現在建設中の原発は2基のみ。建設予定も2基のみ。
7割以上の仕事がキャンセルされた。
ボーグル原発3号機の建設費は約70億ドル。約8610億円。
WHの「収益見込み」8兆6100億円を東芝は自ら吹っ飛ばしたのだ。
「WHは買収当時に比べますと営業利益は大幅に拡大している」(前田恵造CFO)
証券取引法違反で前田を今すぐ逮捕せよ!
この大ウソは「風説の流布」どころの話じゃない!
<2012年度監査で合計9億2600万ドルと巨額の減損を認識することとなり、誠に申し訳ありません。特にQ2(第2四半期)での資金不足は深刻な状況。>(WH幹部のメール)

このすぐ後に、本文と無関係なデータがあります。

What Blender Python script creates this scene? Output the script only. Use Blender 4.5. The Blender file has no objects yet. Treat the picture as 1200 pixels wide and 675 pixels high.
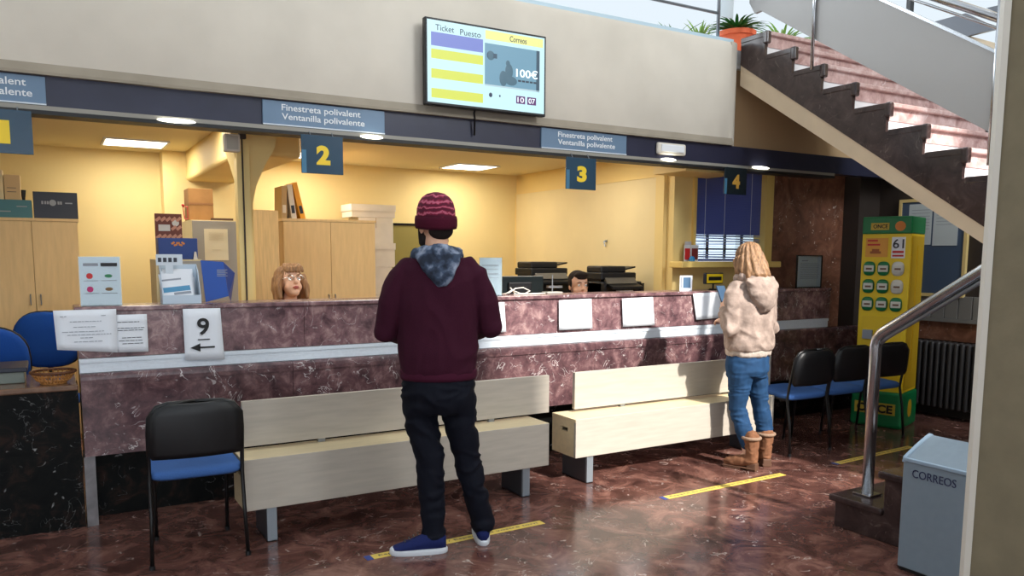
import bpy, bmesh, math, random
from mathutils import Vector, Matrix, noise
random.seed(7)
PI = math.pi
sc = bpy.context.scene
C = sc.collection

# ------------------------------------------------------------------ camera
F, CY, H = 922.82, 405.0, 1.5
R3 = Matrix(((0.8629797, -0.50521848, 0.00450786),
             (-0.05361537, -0.10044669, -0.99349678),
             (0.50238574, 0.85712586, -0.11377093)))
cam_d = bpy.data.cameras.new('camera'); cam = bpy.data.objects.new('camera', cam_d); C.objects.link(cam)
rt, dn, fw = R3[0], R3[1], R3[2]
m = Matrix((( rt[0], -dn[0], -fw[0], 0), (rt[1], -dn[1], -fw[1], 0), (rt[2], -dn[2], -fw[2], H), (0, 0, 0, 1)))
cam.matrix_world = m
cam_d.sensor_width = 36; cam_d.lens = F / 1200 * 36; cam_d.shift_y = (CY - 337.5) / 1200
cam_d.clip_start = .02
sc.camera = cam

def P(u, v, x=None, y=None, z=None):
    """point of the place seen at photo coordinates u, v on the plane x=, y= or z="""
    d = R3.transposed() @ Vector(((u - 600) / F, (v - CY) / F, 1))
    o = Vector((0, 0, H))
    if x is not None: t = (x - o.x) / d.x
    elif y is not None: t = (y - o.y) / d.y
    else: t = (z - o.z) / d.z
    return o + d * t

# ------------------------------------------------------------------ materials
def lin(c):
    r = []
    for v in c[:3]:
        v = v / 255
        r.append(v / 12.92 if v <= .04045 else ((v + .055) / 1.055) ** 2.4)
    return (*r, 1)
_m = {}
def mat(name, col, rough=.6, metal=0, var=0, scale=20, emit=0, bump=0, coat=0, trans=0, alpha=1, stretch=None):
    if name in _m: return _m[name]
    M = bpy.data.materials.new(name); M.use_nodes = True
    nt = M.node_tree; b = nt.nodes['Principled BSDF']
    c = lin(col)
    b.inputs['Base Color'].default_value = c
    b.inputs['Roughness'].default_value = rough
    b.inputs['Metallic'].default_value = metal
    if rough >= .8: b.inputs['Specular IOR Level'].default_value = .2
    if coat: b.inputs['Coat Weight'].default_value = coat
    if trans: b.inputs['Transmission Weight'].default_value = trans
    if alpha < 1: b.inputs['Alpha'].default_value = alpha
    if emit:
        b.inputs['Emission Color'].default_value = c; b.inputs['Emission Strength'].default_value = emit
    if var or bump:
        tc = nt.nodes.new('ShaderNodeTexCoord'); n = nt.nodes.new('ShaderNodeTexNoise')
        n.inputs['Scale'].default_value = scale; n.inputs['Detail'].default_value = 5
        src = tc.outputs['Object']
        if stretch:
            mp = nt.nodes.new('ShaderNodeMapping'); mp.inputs['Scale'].default_value = stretch
            nt.links.new(src, mp.inputs['Vector']); src = mp.outputs['Vector']
        nt.links.new(src, n.inputs['Vector'])
        if var:
            r = nt.nodes.new('ShaderNodeValToRGB')
            lo = [max(0, v * (1 - var)) for v in c[:3]]; hi = [min(1, v * (1 + var)) for v in c[:3]]
            r.color_ramp.elements[0].position = .3; r.color_ramp.elements[0].color = (*lo, 1)
            r.color_ramp.elements[1].position = .7; r.color_ramp.elements[1].color = (*hi, 1)
            nt.links.new(n.outputs['Fac'], r.inputs['Fac']); nt.links.new(r.outputs['Color'], b.inputs['Base Color'])
        if bump:
            bp = nt.nodes.new('ShaderNodeBump'); bp.inputs['Strength'].default_value = bump; bp.inputs['Distance'].default_value = .01
            nt.links.new(n.outputs['Fac'], bp.inputs['Height']); nt.links.new(bp.outputs['Normal'], b.inputs['Normal'])
    _m[name] = M
    return M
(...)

WHの資金繰りが苦しくなったのは2012年秋。原因は?
<田中P(久雄・東芝社長)への3Q決算ストーリー説明に関連して、WHのコストオーバーラン、減損についての状況を下記日程で報告予定です。>
米国ジョージア州のボーグル原発でむちゃくちゃなコスト超過が起きていたのだ。
<米南東部の電力大手サザンカンパニー(本社アトランタ)は最近、ジョージア州の規制当局に、少数株主となっている州内のボーグル原発増設で14億ドル(約1670億円)のコスト超過が発生したと報告した。>(ウォールストリート・ジャーナル 2015年3月6日)
この重大ニュースを報道した日本人ジャーナリストはひとりもいなかった。
さらにひどいのはAP1000の宣伝文句。
「原子炉の大規模構造部分は別の工場で作り、現地で組み立てるのでコスト超過、工事遅延は起きません」
原子力の周辺でウソをつかない人はひとりもいない。